### Goal
Pull every line holding the string "pixels" from the records below.

### Extracted material
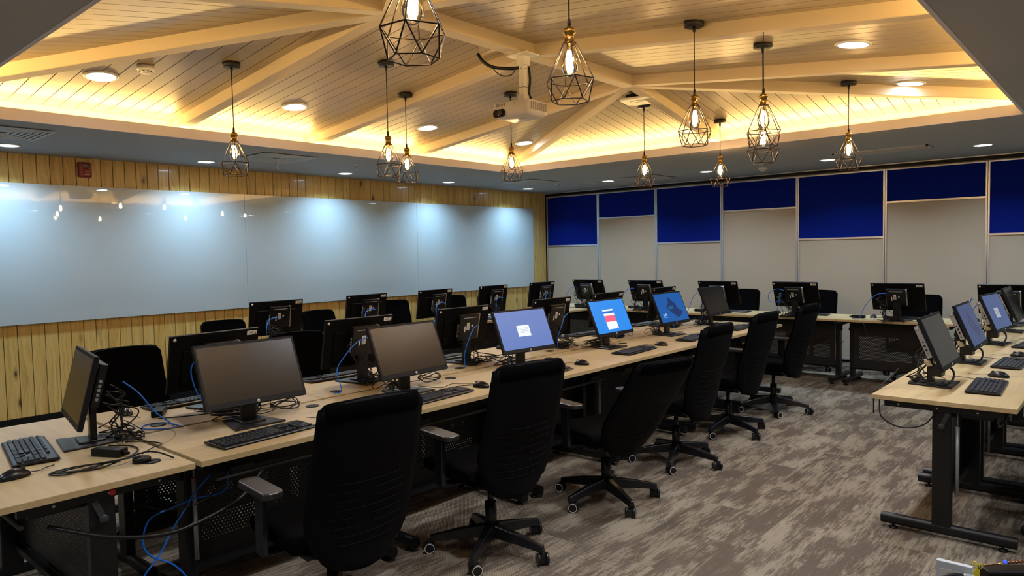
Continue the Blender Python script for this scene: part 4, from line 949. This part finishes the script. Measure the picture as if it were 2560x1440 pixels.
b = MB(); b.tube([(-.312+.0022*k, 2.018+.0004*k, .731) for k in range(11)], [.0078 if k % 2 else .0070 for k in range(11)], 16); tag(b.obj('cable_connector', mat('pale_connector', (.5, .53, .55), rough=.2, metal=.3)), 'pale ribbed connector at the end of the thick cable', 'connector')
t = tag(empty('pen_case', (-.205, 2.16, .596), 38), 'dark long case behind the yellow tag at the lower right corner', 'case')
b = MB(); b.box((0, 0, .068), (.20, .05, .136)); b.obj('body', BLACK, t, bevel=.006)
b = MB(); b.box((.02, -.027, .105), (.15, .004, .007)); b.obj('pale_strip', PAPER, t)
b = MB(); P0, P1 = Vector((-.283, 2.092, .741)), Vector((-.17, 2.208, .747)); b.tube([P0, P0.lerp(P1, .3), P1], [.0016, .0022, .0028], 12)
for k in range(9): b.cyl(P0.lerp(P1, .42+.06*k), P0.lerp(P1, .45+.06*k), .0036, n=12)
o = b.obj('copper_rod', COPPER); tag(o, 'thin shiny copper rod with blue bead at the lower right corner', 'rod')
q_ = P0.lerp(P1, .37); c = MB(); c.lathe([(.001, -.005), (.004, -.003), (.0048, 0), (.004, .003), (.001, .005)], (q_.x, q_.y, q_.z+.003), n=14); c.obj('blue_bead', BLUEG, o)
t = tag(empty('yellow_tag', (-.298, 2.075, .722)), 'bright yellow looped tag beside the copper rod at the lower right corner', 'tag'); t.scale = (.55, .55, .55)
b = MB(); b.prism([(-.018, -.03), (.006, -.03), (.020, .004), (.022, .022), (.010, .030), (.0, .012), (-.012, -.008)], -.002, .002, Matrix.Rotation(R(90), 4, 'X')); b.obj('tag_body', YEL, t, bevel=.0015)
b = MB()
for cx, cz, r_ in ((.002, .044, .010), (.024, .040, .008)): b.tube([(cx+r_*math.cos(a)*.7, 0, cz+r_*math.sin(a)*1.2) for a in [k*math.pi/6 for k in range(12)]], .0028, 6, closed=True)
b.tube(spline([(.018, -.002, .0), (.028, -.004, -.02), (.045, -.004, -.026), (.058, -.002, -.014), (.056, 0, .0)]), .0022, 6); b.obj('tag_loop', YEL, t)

--

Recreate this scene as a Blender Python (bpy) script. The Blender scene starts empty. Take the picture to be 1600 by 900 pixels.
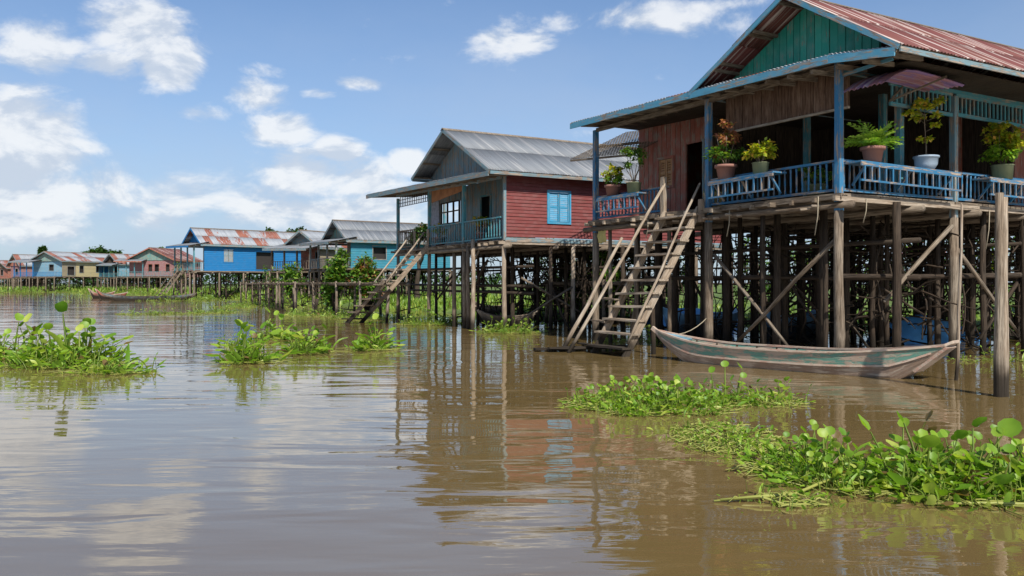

### Final result
Continue the Blender Python script for this scene: part 4, from line 949. This part finishes the script. Measure the picture as if it were 2560x1440 pixels.
Recreate this scene as a Blender Python (bpy) script. The Blender scene starts empty. Take the picture to be 1600 by 900 pixels.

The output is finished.